The 47 namespaces went from 4 different policy patterns to 1 template-based standard.

Kubernetes admission controller now rejects non-root-anything consistently. Image registries validate consistently. Privileged containers get caught at admission time, not in production.

23 policy bugs became 0.

More importantly: new teams don't have to learn policy-as-code. They don't have to read documentation. They fill a form. A template-driven system writes the policy for them.

The policy writes itself.

This Is Automation¶

This is what automation actually means. Not code running on a schedule. Not webhooks firing on events.

Automation means removing human choice in favor of validated, correct patterns.

Template libraries do that.

When Templates Work Best¶

High enforcement volume: Many teams, same requirements (pod security policies, network policies, RBAC, secrets management)
Varied inputs, fixed constraints: Teams have different namespaces and registries but same security boundaries
Low change frequency: Policy rules stay stable; only team-specific variables change
High risk from errors: Bad policies break deployments or create security gaps

Pod security policies fit all four criteria.

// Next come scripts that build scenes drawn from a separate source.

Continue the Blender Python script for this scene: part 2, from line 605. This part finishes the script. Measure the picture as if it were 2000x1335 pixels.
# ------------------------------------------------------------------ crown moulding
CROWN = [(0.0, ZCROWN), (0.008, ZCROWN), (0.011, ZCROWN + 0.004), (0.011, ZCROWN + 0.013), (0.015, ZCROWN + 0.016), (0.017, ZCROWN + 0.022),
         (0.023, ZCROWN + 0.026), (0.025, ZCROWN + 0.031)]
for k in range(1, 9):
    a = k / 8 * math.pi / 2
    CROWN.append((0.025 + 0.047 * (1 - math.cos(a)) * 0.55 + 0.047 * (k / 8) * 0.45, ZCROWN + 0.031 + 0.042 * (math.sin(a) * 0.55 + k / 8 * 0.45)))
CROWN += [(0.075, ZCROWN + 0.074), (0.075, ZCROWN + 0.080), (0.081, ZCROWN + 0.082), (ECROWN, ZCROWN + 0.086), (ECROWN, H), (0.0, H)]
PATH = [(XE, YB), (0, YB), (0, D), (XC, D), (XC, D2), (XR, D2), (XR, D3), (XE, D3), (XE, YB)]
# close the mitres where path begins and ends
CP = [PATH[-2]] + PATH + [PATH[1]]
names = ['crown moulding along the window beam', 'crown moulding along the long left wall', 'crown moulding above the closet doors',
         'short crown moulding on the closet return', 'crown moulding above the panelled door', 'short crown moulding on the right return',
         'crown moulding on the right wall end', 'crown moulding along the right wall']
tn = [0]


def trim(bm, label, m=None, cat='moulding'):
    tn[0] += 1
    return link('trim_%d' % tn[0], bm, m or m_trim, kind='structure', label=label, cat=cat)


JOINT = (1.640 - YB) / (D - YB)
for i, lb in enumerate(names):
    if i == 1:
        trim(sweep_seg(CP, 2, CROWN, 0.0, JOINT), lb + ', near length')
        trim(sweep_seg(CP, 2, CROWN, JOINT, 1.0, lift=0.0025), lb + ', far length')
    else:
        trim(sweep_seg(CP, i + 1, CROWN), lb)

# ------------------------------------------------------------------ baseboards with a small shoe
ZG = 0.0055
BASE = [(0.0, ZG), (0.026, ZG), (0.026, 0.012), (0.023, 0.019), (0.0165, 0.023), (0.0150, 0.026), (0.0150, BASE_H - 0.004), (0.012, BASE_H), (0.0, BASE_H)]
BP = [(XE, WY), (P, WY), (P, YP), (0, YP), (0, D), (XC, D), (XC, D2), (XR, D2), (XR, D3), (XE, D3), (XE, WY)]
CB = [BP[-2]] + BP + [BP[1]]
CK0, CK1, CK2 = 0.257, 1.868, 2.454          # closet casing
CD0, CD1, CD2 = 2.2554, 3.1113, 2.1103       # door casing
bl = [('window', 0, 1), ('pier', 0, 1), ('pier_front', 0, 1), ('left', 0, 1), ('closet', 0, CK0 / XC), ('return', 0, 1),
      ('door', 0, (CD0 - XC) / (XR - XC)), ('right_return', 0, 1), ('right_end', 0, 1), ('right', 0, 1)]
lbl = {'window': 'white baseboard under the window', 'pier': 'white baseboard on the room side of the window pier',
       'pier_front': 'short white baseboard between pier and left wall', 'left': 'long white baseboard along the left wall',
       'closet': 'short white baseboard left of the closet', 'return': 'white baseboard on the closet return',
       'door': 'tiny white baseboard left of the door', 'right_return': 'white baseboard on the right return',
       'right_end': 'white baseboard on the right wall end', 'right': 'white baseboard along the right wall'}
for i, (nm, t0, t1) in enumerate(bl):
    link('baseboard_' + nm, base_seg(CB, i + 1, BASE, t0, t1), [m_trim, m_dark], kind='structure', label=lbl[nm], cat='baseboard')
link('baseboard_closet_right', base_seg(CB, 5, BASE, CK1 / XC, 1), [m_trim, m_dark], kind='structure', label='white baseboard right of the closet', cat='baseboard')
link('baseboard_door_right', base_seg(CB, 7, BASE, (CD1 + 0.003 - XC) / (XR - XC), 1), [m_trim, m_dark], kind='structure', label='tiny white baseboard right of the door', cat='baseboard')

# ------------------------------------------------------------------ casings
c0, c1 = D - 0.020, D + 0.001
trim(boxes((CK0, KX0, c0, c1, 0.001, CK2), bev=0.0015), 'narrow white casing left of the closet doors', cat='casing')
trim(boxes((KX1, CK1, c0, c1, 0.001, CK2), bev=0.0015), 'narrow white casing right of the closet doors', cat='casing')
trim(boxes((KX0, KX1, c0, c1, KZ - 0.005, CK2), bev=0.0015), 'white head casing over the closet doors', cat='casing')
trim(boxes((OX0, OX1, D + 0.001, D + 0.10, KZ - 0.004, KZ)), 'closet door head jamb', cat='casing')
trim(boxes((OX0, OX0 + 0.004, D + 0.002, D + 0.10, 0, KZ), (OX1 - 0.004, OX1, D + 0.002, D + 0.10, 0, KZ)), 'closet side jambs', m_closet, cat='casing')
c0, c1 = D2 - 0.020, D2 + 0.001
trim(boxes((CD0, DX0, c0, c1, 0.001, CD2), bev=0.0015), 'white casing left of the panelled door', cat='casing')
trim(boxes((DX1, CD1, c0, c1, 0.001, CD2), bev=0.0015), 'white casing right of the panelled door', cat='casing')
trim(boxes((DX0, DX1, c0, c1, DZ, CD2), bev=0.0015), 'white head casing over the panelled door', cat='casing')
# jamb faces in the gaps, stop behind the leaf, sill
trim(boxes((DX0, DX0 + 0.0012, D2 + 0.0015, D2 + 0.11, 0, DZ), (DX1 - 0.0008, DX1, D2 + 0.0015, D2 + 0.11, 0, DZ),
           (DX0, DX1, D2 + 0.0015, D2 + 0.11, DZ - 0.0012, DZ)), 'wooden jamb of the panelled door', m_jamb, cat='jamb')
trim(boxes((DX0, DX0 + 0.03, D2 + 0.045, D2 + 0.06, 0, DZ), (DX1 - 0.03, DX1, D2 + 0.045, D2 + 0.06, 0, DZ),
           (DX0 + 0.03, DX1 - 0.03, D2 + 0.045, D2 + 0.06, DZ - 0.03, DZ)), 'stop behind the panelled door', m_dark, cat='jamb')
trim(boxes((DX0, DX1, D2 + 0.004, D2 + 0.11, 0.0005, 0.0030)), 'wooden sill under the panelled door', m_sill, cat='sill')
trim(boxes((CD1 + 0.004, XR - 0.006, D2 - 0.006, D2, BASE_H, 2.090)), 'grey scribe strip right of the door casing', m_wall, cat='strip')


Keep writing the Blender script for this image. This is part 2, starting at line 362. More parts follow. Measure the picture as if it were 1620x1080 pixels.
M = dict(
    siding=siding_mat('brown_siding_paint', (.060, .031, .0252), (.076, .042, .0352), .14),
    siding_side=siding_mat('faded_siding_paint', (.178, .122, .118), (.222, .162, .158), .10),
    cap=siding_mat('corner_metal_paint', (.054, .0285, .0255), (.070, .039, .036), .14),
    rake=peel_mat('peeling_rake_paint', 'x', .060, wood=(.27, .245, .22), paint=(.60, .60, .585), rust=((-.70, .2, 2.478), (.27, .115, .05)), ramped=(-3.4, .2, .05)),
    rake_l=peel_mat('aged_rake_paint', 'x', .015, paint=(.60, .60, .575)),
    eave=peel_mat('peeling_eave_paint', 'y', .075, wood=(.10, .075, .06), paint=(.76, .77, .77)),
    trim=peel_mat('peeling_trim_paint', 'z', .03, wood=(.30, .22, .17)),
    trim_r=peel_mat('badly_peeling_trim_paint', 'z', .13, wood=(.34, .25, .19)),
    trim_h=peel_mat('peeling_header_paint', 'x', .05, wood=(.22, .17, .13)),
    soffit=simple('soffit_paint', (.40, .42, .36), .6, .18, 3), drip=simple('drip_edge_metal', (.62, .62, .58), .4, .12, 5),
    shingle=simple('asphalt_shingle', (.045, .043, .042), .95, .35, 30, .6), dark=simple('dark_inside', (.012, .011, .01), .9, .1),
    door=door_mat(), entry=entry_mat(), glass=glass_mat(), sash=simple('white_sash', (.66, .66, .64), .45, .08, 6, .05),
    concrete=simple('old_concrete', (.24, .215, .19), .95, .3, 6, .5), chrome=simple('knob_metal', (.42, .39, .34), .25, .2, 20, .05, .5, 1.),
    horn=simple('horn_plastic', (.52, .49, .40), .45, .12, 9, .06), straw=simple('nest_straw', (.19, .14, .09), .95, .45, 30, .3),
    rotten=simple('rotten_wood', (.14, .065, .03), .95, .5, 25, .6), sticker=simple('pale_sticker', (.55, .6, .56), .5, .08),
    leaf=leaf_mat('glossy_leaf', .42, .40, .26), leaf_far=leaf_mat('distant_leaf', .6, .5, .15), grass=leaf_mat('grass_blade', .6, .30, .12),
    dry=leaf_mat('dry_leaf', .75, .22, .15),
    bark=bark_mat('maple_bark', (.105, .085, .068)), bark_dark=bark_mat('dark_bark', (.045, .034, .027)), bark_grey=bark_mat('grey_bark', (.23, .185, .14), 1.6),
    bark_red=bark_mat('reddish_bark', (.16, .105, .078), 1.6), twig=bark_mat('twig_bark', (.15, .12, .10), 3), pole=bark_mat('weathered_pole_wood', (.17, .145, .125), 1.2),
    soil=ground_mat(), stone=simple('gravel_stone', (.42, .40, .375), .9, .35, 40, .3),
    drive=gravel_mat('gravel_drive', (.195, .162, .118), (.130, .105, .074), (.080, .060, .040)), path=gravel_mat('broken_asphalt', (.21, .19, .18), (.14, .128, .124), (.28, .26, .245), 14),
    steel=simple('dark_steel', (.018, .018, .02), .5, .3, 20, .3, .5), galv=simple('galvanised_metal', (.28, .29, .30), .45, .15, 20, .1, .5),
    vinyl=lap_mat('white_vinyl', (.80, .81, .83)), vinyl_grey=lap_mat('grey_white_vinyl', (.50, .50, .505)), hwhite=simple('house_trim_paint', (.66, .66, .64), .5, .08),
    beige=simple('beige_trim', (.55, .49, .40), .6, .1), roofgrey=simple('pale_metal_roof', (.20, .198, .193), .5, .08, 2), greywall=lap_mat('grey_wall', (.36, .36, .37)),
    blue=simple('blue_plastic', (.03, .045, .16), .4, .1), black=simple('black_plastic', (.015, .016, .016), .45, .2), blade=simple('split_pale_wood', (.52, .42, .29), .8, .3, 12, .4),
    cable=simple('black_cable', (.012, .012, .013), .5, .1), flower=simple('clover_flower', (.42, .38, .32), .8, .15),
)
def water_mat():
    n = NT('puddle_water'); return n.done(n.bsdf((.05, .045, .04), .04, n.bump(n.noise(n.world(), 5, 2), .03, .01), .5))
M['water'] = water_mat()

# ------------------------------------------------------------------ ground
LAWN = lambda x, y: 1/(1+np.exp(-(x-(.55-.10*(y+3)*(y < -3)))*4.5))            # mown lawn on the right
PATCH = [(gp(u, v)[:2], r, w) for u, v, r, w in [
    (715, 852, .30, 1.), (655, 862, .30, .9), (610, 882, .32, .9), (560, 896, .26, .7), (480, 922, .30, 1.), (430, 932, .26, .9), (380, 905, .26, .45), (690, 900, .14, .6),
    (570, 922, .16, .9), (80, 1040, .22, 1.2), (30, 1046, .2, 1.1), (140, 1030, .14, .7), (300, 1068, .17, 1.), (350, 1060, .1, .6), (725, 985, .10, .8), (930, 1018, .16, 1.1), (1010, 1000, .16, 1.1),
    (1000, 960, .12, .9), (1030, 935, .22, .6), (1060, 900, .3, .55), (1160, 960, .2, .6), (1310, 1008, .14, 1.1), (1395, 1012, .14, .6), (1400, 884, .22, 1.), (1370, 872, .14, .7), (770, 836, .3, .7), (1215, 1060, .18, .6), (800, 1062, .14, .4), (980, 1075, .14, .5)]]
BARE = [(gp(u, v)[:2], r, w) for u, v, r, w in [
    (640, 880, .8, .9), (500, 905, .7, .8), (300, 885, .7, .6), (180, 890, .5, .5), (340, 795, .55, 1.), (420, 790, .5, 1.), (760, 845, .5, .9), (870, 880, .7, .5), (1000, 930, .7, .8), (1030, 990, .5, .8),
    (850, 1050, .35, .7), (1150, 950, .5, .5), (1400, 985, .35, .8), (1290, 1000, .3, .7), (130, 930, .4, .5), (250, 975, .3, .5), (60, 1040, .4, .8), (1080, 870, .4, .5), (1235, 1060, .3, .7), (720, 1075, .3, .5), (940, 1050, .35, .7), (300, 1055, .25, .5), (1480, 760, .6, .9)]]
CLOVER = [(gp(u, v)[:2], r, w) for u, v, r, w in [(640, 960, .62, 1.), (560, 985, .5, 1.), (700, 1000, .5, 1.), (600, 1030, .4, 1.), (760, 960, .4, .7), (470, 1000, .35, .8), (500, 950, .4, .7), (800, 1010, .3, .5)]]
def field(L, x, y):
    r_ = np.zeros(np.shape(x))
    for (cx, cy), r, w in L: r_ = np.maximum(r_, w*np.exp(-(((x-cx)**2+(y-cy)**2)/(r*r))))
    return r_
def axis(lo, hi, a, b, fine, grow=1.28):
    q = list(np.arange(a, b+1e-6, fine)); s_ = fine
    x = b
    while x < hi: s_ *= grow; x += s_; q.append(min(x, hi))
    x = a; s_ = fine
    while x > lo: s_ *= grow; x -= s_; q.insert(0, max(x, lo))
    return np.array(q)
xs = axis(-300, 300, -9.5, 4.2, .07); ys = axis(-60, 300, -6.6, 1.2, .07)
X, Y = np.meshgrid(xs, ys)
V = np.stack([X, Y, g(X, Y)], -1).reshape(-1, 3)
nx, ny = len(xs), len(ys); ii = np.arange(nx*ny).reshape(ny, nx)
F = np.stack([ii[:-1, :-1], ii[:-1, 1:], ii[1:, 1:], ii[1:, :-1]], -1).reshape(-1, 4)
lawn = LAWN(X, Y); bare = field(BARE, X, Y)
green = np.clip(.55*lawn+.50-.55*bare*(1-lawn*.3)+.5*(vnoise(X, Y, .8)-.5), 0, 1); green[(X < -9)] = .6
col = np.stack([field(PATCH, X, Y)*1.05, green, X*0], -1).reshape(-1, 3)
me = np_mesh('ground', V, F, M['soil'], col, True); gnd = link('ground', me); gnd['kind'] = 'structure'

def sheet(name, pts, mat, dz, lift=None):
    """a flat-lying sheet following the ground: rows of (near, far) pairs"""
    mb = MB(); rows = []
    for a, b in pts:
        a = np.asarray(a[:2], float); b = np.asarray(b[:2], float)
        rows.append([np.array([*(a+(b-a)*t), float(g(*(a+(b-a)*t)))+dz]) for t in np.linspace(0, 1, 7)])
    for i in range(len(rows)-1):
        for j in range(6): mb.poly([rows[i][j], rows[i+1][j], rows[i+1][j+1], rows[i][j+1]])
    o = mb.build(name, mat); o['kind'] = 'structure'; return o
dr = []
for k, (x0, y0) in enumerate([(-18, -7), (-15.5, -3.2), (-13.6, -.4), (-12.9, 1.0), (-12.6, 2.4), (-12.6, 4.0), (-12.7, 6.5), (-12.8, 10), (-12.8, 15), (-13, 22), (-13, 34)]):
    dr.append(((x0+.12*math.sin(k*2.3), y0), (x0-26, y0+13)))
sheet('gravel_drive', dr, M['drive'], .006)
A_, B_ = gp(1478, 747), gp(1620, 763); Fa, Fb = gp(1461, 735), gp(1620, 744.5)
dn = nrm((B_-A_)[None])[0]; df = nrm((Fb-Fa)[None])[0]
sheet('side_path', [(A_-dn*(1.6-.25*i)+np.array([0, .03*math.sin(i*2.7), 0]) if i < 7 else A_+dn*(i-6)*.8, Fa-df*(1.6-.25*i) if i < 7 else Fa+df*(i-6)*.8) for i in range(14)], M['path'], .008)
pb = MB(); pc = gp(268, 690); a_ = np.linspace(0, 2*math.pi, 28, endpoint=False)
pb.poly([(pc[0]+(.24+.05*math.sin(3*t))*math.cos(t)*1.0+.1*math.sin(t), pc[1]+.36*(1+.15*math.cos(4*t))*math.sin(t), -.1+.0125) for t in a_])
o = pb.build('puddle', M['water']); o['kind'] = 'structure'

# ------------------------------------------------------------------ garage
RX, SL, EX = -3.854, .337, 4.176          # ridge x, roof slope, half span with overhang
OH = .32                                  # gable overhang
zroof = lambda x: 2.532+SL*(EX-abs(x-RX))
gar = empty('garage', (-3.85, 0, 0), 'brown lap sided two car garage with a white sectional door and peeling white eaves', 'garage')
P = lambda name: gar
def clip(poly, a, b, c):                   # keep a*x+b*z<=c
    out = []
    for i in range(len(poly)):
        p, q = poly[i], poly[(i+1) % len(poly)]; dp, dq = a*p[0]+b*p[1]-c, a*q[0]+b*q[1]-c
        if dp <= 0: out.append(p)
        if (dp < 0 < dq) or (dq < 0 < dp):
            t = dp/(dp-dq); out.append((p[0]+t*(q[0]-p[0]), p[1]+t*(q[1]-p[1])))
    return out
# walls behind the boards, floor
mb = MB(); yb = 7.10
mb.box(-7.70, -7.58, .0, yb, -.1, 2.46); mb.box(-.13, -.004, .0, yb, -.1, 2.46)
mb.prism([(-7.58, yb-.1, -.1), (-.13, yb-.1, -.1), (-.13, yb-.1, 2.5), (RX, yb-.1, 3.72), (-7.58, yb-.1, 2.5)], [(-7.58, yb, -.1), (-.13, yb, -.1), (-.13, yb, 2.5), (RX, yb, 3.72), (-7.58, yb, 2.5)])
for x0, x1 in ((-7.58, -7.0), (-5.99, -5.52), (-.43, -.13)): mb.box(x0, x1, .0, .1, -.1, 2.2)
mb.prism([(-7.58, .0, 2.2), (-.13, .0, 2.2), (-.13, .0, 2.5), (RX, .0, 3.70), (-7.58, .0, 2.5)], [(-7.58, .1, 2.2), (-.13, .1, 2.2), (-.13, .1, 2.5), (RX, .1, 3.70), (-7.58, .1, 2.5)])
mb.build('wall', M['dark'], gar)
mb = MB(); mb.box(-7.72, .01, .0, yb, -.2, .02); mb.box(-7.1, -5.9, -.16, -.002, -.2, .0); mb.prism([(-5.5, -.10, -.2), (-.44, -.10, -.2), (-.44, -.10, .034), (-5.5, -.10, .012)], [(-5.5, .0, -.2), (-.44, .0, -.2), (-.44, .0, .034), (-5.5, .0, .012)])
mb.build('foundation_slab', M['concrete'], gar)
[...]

How to Build a Template Library¶

The Policy Template Library covers:

Template design patterns: What makes a good template vs a bad one
Validation frameworks: How to validate inputs before generating policies
Variable scoping: Making variables flexible enough for variation without creating escape hatches
Distribution: Getting templates to teams (CLI tool, web interface, CI/CD integration)
Monitoring: Tracking which templates get used, which inputs get rejected, what fails at deployment

The Takeaway¶

Policy-as-Code enforcement at scale isn't about better policies. It's about removing the need to write them.

12 teams, 47 namespaces, 1 requirement, 0 teams writing code. That's enforcement done right.

The policy wrote itself. Your teams write forms.

47 namespaces. 1 template library. 0 policy bugs. 15 minutes to security.